"Competitive Advantage with D" is one of the keynotes at C++Now 2017

Nick Sabalausky (Abscissa) via Digitalmars-d-announce digitalmars-d-announce at puremagic.com
Fri Apr 28 20:44:50 PDT 2017


On 04/28/2017 06:11 PM, H. S. Teoh via Digitalmars-d-announce wrote:
>>
>> That's the thing about C++: The right way is the obscure way, and the
>> straightforward way is the wrong way. And yesterday's right way is
>> today's wrong way. And apparently (it would seem), the only way NOT to
>> completely fuck *everything* up is to become an expert on every corner
>> of the language, and STAY an expert on all the latest changes. In the
>> immortal words (and voice) of Duke Nukem: "What a mess!"
>
> Yep, this always reminds me of:
>
> 	https://bartoszmilewski.com/2013/09/19/edward-chands/
>

That is *awesome*!

Although, I always saw Eddie Scissors as more of a retelling of 
Frankenstein.

>
> D is not without its own flaws and WAT-worthy dark corners, mind you,
> but in spite it its warts, I still prefer D any day over the masochistic
> labyrinth of 99 wrong ways to do the same thing (and only 1 "right" way
> -- until next year) that is C++.
>

Yea, I really think it's more important than many of us realize to heed 
Herb Sutter's warning and not allow too much worrying about backwards 
compatibility thus leading D down the same path. When I see people here 
fret over "Yea, but it may cause breakage", on one hand I understand 
that can be the responsible stance, but OTOH it also makes me cringe 
because it's one more "cat" nibbling us to death - I don't want to see 
it follow in C++'s footsteps and allow these unfixed mistakes build up 
and damage what made D great in the first place. Especially since "small 
things that add up to more than the sum of their parts" is a big part of 
what makes D good in the first place.


> The latest WAT I found in D is this one, see if you can figure it out:
> How an alternation between two character types ends up being int is
> beyond me, but even more inscrutible is why ch : wch produces int but
> wch : dch produces uint.

Ouch.

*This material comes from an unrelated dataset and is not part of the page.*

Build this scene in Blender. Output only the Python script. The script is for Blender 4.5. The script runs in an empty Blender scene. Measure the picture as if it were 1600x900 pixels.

Although yea, guess that's another good reason to just decide 
Unicode == UTF-8 and be done with it ;) (I don't even care about UTF-8's 
supposed bloat in eastern alphabets - it's freaking *text* either way. 
Tale of Genji would be what, some tens of MB in UTF-8? Bah, trim down a 
few images and overengineered file formats and multimedia clutter if you 
need a shave a few measly MB so badly. If UTF-32'd won out, the complete 
works of Shakespeare would in the same boat, some tens of MB in the 
"wrong" format and we *still* wouldn't have the ASCII-simplicity of code 
points being equal to graphemes anyway. It's *text*. If your software's 
footprint or bandwidth is dominated by the size of a bloated text 
format, then *congratulations*, you officially have one of the smallest, 
most succinct software footprints in the world, so smile and be happy!)